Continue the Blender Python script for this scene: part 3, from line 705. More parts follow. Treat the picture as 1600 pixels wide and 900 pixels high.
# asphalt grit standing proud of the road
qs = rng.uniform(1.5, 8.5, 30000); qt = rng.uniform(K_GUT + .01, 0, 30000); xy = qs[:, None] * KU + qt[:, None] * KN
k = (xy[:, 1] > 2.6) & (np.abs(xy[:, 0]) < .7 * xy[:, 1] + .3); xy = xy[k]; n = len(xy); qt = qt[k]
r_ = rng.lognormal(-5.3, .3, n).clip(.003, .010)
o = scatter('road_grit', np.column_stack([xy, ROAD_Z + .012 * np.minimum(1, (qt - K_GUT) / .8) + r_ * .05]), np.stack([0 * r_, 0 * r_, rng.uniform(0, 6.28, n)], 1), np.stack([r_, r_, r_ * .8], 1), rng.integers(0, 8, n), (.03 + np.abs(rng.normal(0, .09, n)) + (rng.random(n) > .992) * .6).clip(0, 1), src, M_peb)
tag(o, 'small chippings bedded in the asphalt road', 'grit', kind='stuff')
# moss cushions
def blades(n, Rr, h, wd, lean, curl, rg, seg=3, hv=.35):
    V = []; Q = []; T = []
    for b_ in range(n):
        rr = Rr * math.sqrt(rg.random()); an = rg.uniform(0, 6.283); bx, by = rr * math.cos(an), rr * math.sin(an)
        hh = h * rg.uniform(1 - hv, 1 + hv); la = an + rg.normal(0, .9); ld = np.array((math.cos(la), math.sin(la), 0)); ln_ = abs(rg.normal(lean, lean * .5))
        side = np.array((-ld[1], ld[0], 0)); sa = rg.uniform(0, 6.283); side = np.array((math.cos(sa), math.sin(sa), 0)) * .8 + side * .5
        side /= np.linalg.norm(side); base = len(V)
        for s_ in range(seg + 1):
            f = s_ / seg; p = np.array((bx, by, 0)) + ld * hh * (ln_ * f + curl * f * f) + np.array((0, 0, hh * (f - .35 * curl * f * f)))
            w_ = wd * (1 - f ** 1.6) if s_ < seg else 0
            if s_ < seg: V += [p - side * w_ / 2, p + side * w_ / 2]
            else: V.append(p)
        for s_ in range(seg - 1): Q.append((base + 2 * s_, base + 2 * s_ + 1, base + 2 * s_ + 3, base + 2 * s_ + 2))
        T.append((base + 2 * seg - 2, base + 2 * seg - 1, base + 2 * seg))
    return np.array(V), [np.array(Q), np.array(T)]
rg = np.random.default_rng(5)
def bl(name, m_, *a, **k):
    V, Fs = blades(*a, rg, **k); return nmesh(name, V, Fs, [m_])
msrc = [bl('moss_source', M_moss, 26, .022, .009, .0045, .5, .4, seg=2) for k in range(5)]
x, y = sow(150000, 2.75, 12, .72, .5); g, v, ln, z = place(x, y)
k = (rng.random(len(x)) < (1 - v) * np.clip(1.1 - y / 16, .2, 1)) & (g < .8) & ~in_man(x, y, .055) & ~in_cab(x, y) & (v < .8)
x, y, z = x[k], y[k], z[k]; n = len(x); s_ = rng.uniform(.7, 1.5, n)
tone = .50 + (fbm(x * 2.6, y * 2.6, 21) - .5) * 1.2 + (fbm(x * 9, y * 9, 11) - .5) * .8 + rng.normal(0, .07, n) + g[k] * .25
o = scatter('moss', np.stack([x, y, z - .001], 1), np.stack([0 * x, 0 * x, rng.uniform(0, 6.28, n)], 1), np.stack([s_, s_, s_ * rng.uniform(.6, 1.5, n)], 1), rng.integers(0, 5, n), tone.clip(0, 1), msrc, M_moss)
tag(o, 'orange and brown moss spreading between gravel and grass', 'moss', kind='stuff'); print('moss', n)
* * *
_SHORT TASK_
Go back to the listing above and please repeat it exactly.

_FINAL ANSWER_
Continue the Blender Python script for this scene: part 3, from line 705. More parts follow. Treat the picture as 1600 pixels wide and 900 pixels high.
# asphalt grit standing proud of the road
qs = rng.uniform(1.5, 8.5, 30000); qt = rng.uniform(K_GUT + .01, 0, 30000); xy = qs[:, None] * KU + qt[:, None] * KN
k = (xy[:, 1] > 2.6) & (np.abs(xy[:, 0]) < .7 * xy[:, 1] + .3); xy = xy[k]; n = len(xy); qt = qt[k]
r_ = rng.lognormal(-5.3, .3, n).clip(.003, .010)
o = scatter('road_grit', np.column_stack([xy, ROAD_Z + .012 * np.minimum(1, (qt - K_GUT) / .8) + r_ * .05]), np.stack([0 * r_, 0 * r_, rng.uniform(0, 6.28, n)], 1), np.stack([r_, r_, r_ * .8], 1), rng.integers(0, 8, n), (.03 + np.abs(rng.normal(0, .09, n)) + (rng.random(n) > .992) * .6).clip(0, 1), src, M_peb)
tag(o, 'small chippings bedded in the asphalt road', 'grit', kind='stuff')
# moss cushions
def blades(n, Rr, h, wd, lean, curl, rg, seg=3, hv=.35):
    V = []; Q = []; T = []
    for b_ in range(n):
        rr = Rr * math.sqrt(rg.random()); an = rg.uniform(0, 6.283); bx, by = rr * math.cos(an), rr * math.sin(an)
        hh = h * rg.uniform(1 - hv, 1 + hv); la = an + rg.normal(0, .9); ld = np.array((math.cos(la), math.sin(la), 0)); ln_ = abs(rg.normal(lean, lean * .5))
        side = np.array((-ld[1], ld[0], 0)); sa = rg.uniform(0, 6.283); side = np.array((math.cos(sa), math.sin(sa), 0)) * .8 + side * .5
        side /= np.linalg.norm(side); base = len(V)
        for s_ in range(seg + 1):
            f = s_ / seg; p = np.array((bx, by, 0)) + ld * hh * (ln_ * f + curl * f * f) + np.array((0, 0, hh * (f - .35 * curl * f * f)))
            w_ = wd * (1 - f ** 1.6) if s_ < seg else 0
            if s_ < seg: V += [p - side * w_ / 2, p + side * w_ / 2]
            else: V.append(p)
        for s_ in range(seg - 1): Q.append((base + 2 * s_, base + 2 * s_ + 1, base + 2 * s_ + 3, base + 2 * s_ + 2))
        T.append((base + 2 * seg - 2, base + 2 * seg - 1, base + 2 * seg))
    return np.array(V), [np.array(Q), np.array(T)]
rg = np.random.default_rng(5)
def bl(name, m_, *a, **k):
    V, Fs = blades(*a, rg, **k); return nmesh(name, V, Fs, [m_])
msrc = [bl('moss_source', M_moss, 26, .022, .009, .0045, .5, .4, seg=2) for k in range(5)]
x, y = sow(150000, 2.75, 12, .72, .5); g, v, ln, z = place(x, y)
k = (rng.random(len(x)) < (1 - v) * np.clip(1.1 - y / 16, .2, 1)) & (g < .8) & ~in_man(x, y, .055) & ~in_cab(x, y) & (v < .8)
x, y, z = x[k], y[k], z[k]; n = len(x); s_ = rng.uniform(.7, 1.5, n)
tone = .50 + (fbm(x * 2.6, y * 2.6, 21) - .5) * 1.2 + (fbm(x * 9, y * 9, 11) - .5) * .8 + rng.normal(0, .07, n) + g[k] * .25
o = scatter('moss', np.stack([x, y, z - .001], 1), np.stack([0 * x, 0 * x, rng.uniform(0, 6.28, n)], 1), np.stack([s_, s_, s_ * rng.uniform(.6, 1.5, n)], 1), rng.integers(0, 5, n), tone.clip(0, 1), msrc, M_moss)
tag(o, 'orange and brown moss spreading between gravel and grass', 'moss', kind='stuff'); print('moss', n)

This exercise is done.